Port Authority of Allegheny County has secured a $99.95 million U.S. Department of Transportation grant to connect Downtown to Oakland through rapid transit electric buses. The agency met Monday with federal officials for the first time since President Donald Trump announced the grant on Twitter last week.

Port Authority announced the $230 million Bus Rapid Transit, or BRT, system in 2017 to connect major city hubs with electric buses in dedicated lanes. Last year, it requested nearly $100 million in federal funding to support the effort.

BRT is a bus-based transit system that delivers fast, comfortable and cost-effective services via dedicated lanes and frequent operations, according to the Port Authority website. It generally contains features similar to a light rail or metro system and is therefore more reliable, convenient and faster than regular bus services. BRT can help avoid the causes of delay that typically slow regular bus services, like being stuck in traffic and queuing to pay onboard.
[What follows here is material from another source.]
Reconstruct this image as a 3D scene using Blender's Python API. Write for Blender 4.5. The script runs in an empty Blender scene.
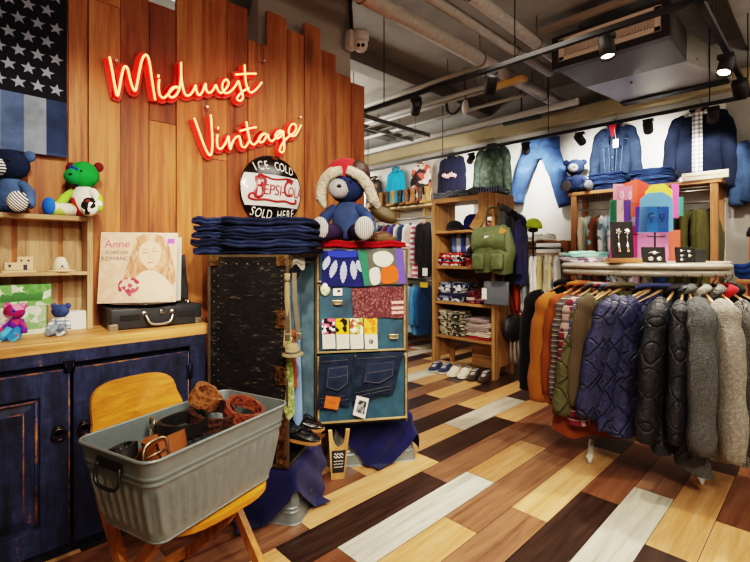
import bpy, bmesh, math, random
from mathutils import Vector, Matrix, noise as mnoise
R=math.radians; PI=math.pi; sin=math.sin; cos=math.cos
rnd=random.Random(7)
scn=bpy.context.scene
COL=scn.collection
# ------------------------------------------------------------------ surveyed viewpoint
F_PX=450.0; CAM_H=1.09; HOR=256.0; YAW=R(45.6)
_sa,_ca=sin(YAW),cos(YAW)
def _ray(px,py):
    r=(px-375)/F_PX; return (r*_sa+_ca, -r*_ca+_sa, -(py-HOR)/F_PX)
def onY(px,py,Y):      # where the sight line through a photo point meets the upright plane y=Y
    x,y,u=_ray(px,py); d=Y/y; return Vector((x*d,Y,CAM_H+u*d))
def onX(px,py,X):
    x,y,u=_ray(px,py); d=X/x; return Vector((X,y*d,CAM_H+u*d))
def onZ(px,py,h=0.0):
    x,y,u=_ray(px,py); d=(h-CAM_H)/u; return Vector((x*d,y*d,h))
def atD(px,py,d):
    x,y,u=_ray(px,py); return Vector((x*d,y*d,CAM_H+u*d))
ORD=['first','second','third','fourth','fifth','sixth','seventh','eighth','ninth','tenth','eleventh','twelfth','thirteenth','fourteenth','fifteenth','sixteenth']
# ------------------------------------------------------------------ colours and materials
def C(h):
    h=h.lstrip('#'); v=[int(h[i:i+2],16)/255 for i in (0,2,4)]
    return tuple([(c/12.92 if c<=.04045 else ((c+.055)/1.055)**2.4) for c in v]+[1.0])
class NM:
    def __init__(s,name):
        s.m=bpy.data.materials.new(name); s.m.use_nodes=True; s.t=s.m.node_tree; s.n=s.t.nodes
        s.b=s.n['Principled BSDF']; s._tc=None
    def link(s,a,b): s.t.links.new(a,b)
    def tc(s,o='Object'):
        if s._tc is None: s._tc=s.n.new('ShaderNodeTexCoord')
        return s._tc.outputs[o]
    def val(s,inp,v):
        if hasattr(v,'links') or isinstance(v,bpy.types.NodeSocket): s.link(v,inp)
        else: inp.default_value=v
    def mapv(s,scale=(1,1,1),rot=(0,0,0),loc=(0,0,0),src=None):
        n=s.n.new('ShaderNodeMapping'); s.link(src or s.tc(),n.inputs['Vector'])
        n.inputs['Scale'].default_value=scale; n.inputs['Rotation'].default_value=rot; n.inputs['Location'].default_value=loc
        return n.outputs[0]
    def noise(s,vec=None,scale=5,detail=3,rough=.55,dist=0):
        n=s.n.new('ShaderNodeTexNoise'); s.link(vec or s.tc(),n.inputs['Vector'])
        n.inputs['Scale'].default_value=scale; n.inputs['Detail'].default_value=detail; n.inputs['Roughness'].default_value=rough; n.inputs['Distortion'].default_value=dist
        return n.outputs['Fac']
    def vor(s,vec=None,scale=5,feat='F1',out='Distance'):
        n=s.n.new('ShaderNodeTexVoronoi'); s.link(vec or s.tc(),n.inputs['Vector']); n.feature=feat
        n.inputs['Scale'].default_value=scale; return n.outputs[out]
    def wave(s,vec=None,scale=5,dist=0,dir='X',prof='SIN',dscale=1,detail=2):
        n=s.n.new('ShaderNodeTexWave'); s.link(vec or s.tc(),n.inputs['Vector']); n.bands_direction=dir; n.wave_profile=prof
        n.inputs['Scale'].default_value=scale; n.inputs['Distortion'].default_value=dist; n.inputs['Detail Scale'].default_value=dscale; n.inputs['Detail'].default_value=detail
        return n.outputs['Fac']
    def ramp(s,fac,stops,const=False):
        n=s.n.new('ShaderNodeValToRGB'); s.link(fac,n.inputs[0]); e=n.color_ramp.elements
        if const: n.color_ramp.interpolation='CONSTANT'
        while len(e)<len(stops): e.new(.5)
        for k,(p,c) in enumerate(stops):
            e[k].position=p; e[k].color=c if len(c)==4 else tuple(c)+(1,)
        return n.outputs[0]
    def mix(s,fac,a,b,mode='MIX'):
        n=s.n.new('ShaderNodeMix'); n.data_type='RGBA'; n.blend_type=mode
        s.val(n.inputs[0],fac); s.val(n.inputs[6],a); s.val(n.inputs[7],b); return n.outputs[2]
    def math(s,op,a,b=0.0,c=0.0):
        n=s.n.new('ShaderNodeMath'); n.operation=op; s.val(n.inputs[0],a); s.val(n.inputs[1],b); s.val(n.inputs[2],c); return n.outputs[0]
    def xyz(s,src=None):
        n=s.n.new('ShaderNodeSeparateXYZ'); s.link(src or s.tc(),n.inputs[0]); return n.outputs
    def attr(s,name='tone',out='Fac'):
        n=s.n.new('ShaderNodeAttribute'); n.attribute_name=name; return n.outputs[out]
    def bump(s,h,strength=.3,dist=.01):
        n=s.n.new('ShaderNodeBump'); s.link(h,n.inputs['Height']); n.inputs['Strength'].default_value=strength; n.inputs['Distance'].default_value=dist
        s.link(n.outputs[0],s.b.inputs['Normal'])
    def out(s,col=None,rough=.6,metal=0,spec=None):
        if col is not None: s.val(s.b.inputs['Base Color'],col)
        s.val(s.b.inputs['Roughness'],rough); s.b.inputs['Metallic'].default_value=metal
        if spec is not None: s.b.inputs['Specular IOR Level'].default_value=spec
        return s.m
def sc(c,k): return (min(1,c[0]*k),min(1,c[1]*k),min(1,c[2]*k),1)
_mc={}
def cached(fn):
    def g(*a,**k):
        key=(fn.__name__,)+tuple(map(str,a))+tuple(sorted((x,str(y)) for x,y in k.items()))
        if key not in _mc: _mc[key]=fn(*a,**k)
        return _mc[key]
    return g
@cached
def plain(h,rough=.5,metal=0,var=.12):
    n=NM('plain_'+h.strip('#')); c=C(h); f=n.noise(scale=14,detail=3)
    return n.out(n.mix(f,sc(c,1-var),sc(c,1+var)),rough,metal)
@cached
def fabric(h,var=.22,scale=22,bump=.25,rough=.9):
    n=NM('fabric_'+h.strip('#')); c=C(h)
    f=n.noise(scale=scale,detail=4); w=n.noise(scale=420,detail=1)
    n.bump(n.math('ADD',n.math('MULTIPLY',f,.6),n.math('MULTIPLY',w,.35)),bump,.012)
    col=n.mix(f,sc(c,1-var),sc(c,1+var)); n.b.inputs['Sheen Weight'].default_value=.08
    return n.out(col,rough,0,.2)
@cached
def denim(h,fade=.5,scale=7):
    n=NM('denim_'+h.strip('#')); c=C(h)
    f=n.noise(scale=scale,detail=5,rough=.65); w=n.wave(n.mapv(rot=(0.3,.4,.78)),scale=230,dist=1.5)
    g=n.ramp(f,[(.32,sc(c,.6)),(.52,c),(.75,sc(c,1+1.4*fade))])
    n.bump(n.math('ADD',n.noise(scale=26,detail=4),n.math('MULTIPLY',w,.15)),.45,.012)
    return n.out(n.mix(n.math('MULTIPLY',w,.35),g,sc(c,.55)),.92,0,.15)
@cached
def quilt(h,size=.085,rough=.48):
    n=NM('quilt_'+h.strip('#')); c=C(h)
    nz=n.noise(scale=4.5,detail=2); x,y,z=n.xyz()
    k=PI/size
    hx=n.math('ADD',n.math('ADD',x,n.math('MULTIPLY',y,.7)),n.math('MULTIPLY',nz,.07))
    a=n.math('ABSOLUTE',n.math('SINE',n.math('MULTIPLY',n.math('ADD',hx,n.math('MULTIPLY',z,.75)),k)))
    b=n.math('ABSOLUTE',n.math('SINE',n.math('MULTIPLY',n.math('SUBTRACT',hx,n.math('MULTIPLY',z,.75)),k)))
    m=n.math('MINIMUM',n.math('POWER',n.math('MULTIPLY',n.math('MINIMUM',a,b),4.0),.7),1.0)
    cr=n.noise(scale=30,detail=5,rough=.65,dist=.8)
    n.bump(n.math('ADD',n.math('MULTIPLY',m,.7),n.math('MULTIPLY',cr,1.3)),1.0,.010)
    return n.out(n.mix(m,sc(c,.5),n.mix(cr,sc(c,.7),sc(c,1.4))),rough,0,.4)
@cached
def sherpa(h,dark=.45,scale=130):
    n=NM('sherpa_'+h.strip('#')); c=C(h); v=n.vor(scale=scale); f=n.noise(scale=9,detail=4); f2=n.noise(scale=260,detail=3)
    n.bump(n.math('ADD',n.math('MULTIPLY',v,-1.0),n.math('MULTIPLY',f2,.8)),.9,.008)
    col=n.mix(n.math('MULTIPLY',v,.9),sc(c,1.15),sc(c,dark)); f3=n.noise(scale=75,detail=3,rough=.7); col=n.mix(n.ramp(f3,[(.40,(0,0,0,1)),(.62,(1,1,1,1))]),n.mix(n.math('MULTIPLY',f,.4),sc(c,.62),sc(c,.5)),col)
    return n.out(col,1,0,.05)
@cached
def tweed(a,b,scale=150):
    n=NM('tweed'); w=n.wave(n.mapv(rot=(0,.9,.6)),scale=scale*.45,dist=7,dscale=3); v=n.noise(scale=scale,detail=3)
    col=n.ramp(n.math('ADD',n.math('MULTIPLY',w,.5),n.math('MULTIPLY',v,.5)),[(.42,C(a)),(.58,C(b))]); n.bump(v,.5,.006)
    return n.out(col,1,0,.05)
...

Port Authority has secured a vast majority of the project’s funding. In addition to the newly announced grant, the project will be funded with $35 million from other federal sources, $30 million from Allegheny County, $23 million from Port Authority, $20 million from the City of Pittsburgh, $4.5 million from PennDOT and $2.5 million from the state, said Adam Brandolph, a spokesman for Port Authority.

Funding for the remaining total, about $10 million, is undetermined, Brandolph said.

Doyle, PA-18, whose congressional district includes Pittsburgh, lauded the grant after President Trump announced it Thursday.

“We need more reliable, convenient transit service to ensure all of our communities thrive. This project will be transformative for our city, connecting downtown Pittsburgh with fast-growing areas like Oakland and the East End,” Doyle said in a statement.

“I’m very pleased that the Federal Transit Administration has recognized the merit of this initiative and its importance to our region,” Doyle added. “This project will connect some of the fastest-growing parts of our city and provide a fast, efficient way for workers to commute.”

On Monday, Port Authority officials “had a very productive call with federal officials” about BRT, Brandolph said.

“We’ll continue to complete the design, finalize our funding agreements and begin some pre-construction work, like public outreach and utility coordination,” Brandolph added. “We will be taking some time to discuss with our project partners the next steps before commenting any further publicly.”

Brandolph declined to say who from Port Authority attended Monday’s meeting but did confirm no elected leaders participated. Brandolph said Port Authority will seek public comment on the project. He had no timeline yet.

“We were delighted to get the news about the funding decision and thank President Trump for the financial support of the Bus Rapid Transit (BRT) project,” Allegheny County Executive Rich Fitzgerald said in a statement.

About 25 to 28 percent of Port Authority’s service traveled through the BRT corridor in 2019, David Huffaker, the organization’s chief development officer said at a meeting last year. That corridor connects Downtown and Uptown to Oakland, with branch service to Highland Park, Homestead and Regent Square.

In one possible change to existing service, the 61A, 61B and 61C lines would become BRT routes, with service from North Braddock, Braddock and McKeesport, respectively, to Downtown, according to Port Authority’s website.

On Monday Port Authority also launched public engagement for NEXTransit, a long-term planning effort to identify transit needs and opportunities for the next 25 years.

“We’re looking forward to hearing ideas that promote a robust public transit network that is accessible, equitable, reliable, flexible, comprehensive and, most importantly, safe,” Port Authority CEO Katharine Kelleman said. “Our goal is to ensure that your contribution and input will shape our future service, planning efforts and initiatives.”